===== Data provided

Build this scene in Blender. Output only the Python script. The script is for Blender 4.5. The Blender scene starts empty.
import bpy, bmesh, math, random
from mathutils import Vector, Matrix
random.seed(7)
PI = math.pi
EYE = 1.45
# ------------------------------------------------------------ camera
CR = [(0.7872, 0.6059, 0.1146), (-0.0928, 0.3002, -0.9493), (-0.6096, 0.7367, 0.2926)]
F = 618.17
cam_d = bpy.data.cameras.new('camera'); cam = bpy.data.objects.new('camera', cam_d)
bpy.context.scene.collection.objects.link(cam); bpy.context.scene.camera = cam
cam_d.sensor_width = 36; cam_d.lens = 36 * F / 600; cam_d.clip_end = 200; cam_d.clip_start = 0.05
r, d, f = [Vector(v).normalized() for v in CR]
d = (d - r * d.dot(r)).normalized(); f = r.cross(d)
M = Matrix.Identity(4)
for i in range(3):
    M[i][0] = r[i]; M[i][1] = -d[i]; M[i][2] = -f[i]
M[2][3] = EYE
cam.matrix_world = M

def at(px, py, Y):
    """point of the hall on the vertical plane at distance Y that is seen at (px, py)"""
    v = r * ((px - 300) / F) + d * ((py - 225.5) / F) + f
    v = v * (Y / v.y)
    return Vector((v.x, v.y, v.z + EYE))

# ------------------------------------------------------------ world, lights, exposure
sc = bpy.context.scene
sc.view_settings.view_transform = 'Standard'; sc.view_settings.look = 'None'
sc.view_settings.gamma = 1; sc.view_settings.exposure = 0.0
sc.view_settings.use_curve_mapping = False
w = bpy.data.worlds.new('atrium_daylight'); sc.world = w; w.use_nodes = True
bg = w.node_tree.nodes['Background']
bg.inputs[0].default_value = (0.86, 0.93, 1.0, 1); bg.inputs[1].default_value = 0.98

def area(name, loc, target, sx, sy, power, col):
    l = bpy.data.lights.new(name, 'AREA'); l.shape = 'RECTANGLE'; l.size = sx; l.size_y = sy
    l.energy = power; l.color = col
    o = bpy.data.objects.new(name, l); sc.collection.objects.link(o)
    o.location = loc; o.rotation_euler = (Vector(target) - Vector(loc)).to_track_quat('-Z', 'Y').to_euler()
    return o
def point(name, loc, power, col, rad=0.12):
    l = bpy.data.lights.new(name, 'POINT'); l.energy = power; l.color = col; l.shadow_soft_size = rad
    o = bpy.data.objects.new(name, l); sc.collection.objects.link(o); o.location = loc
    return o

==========

(Required task) Up to and including the line with "return Vector((v.x, v.y, v.z + EYE))", repeat the data exactly, starting from its first line; nothing else belongs in the response.

(In response)
Build this scene in Blender. Output only the Python script. The script is for Blender 4.5. The Blender scene starts empty.
import bpy, bmesh, math, random
from mathutils import Vector, Matrix
random.seed(7)
PI = math.pi
EYE = 1.45
# ------------------------------------------------------------ camera
CR = [(0.7872, 0.6059, 0.1146), (-0.0928, 0.3002, -0.9493), (-0.6096, 0.7367, 0.2926)]
F = 618.17
cam_d = bpy.data.cameras.new('camera'); cam = bpy.data.objects.new('camera', cam_d)
bpy.context.scene.collection.objects.link(cam); bpy.context.scene.camera = cam
cam_d.sensor_width = 36; cam_d.lens = 36 * F / 600; cam_d.clip_end = 200; cam_d.clip_start = 0.05
r, d, f = [Vector(v).normalized() for v in CR]
d = (d - r * d.dot(r)).normalized(); f = r.cross(d)
M = Matrix.Identity(4)
for i in range(3):
    M[i][0] = r[i]; M[i][1] = -d[i]; M[i][2] = -f[i]
M[2][3] = EYE
cam.matrix_world = M

def at(px, py, Y):
    """point of the hall on the vertical plane at distance Y that is seen at (px, py)"""
    v = r * ((px - 300) / F) + d * ((py - 225.5) / F) + f
    v = v * (Y / v.y)
    return Vector((v.x, v.y, v.z + EYE))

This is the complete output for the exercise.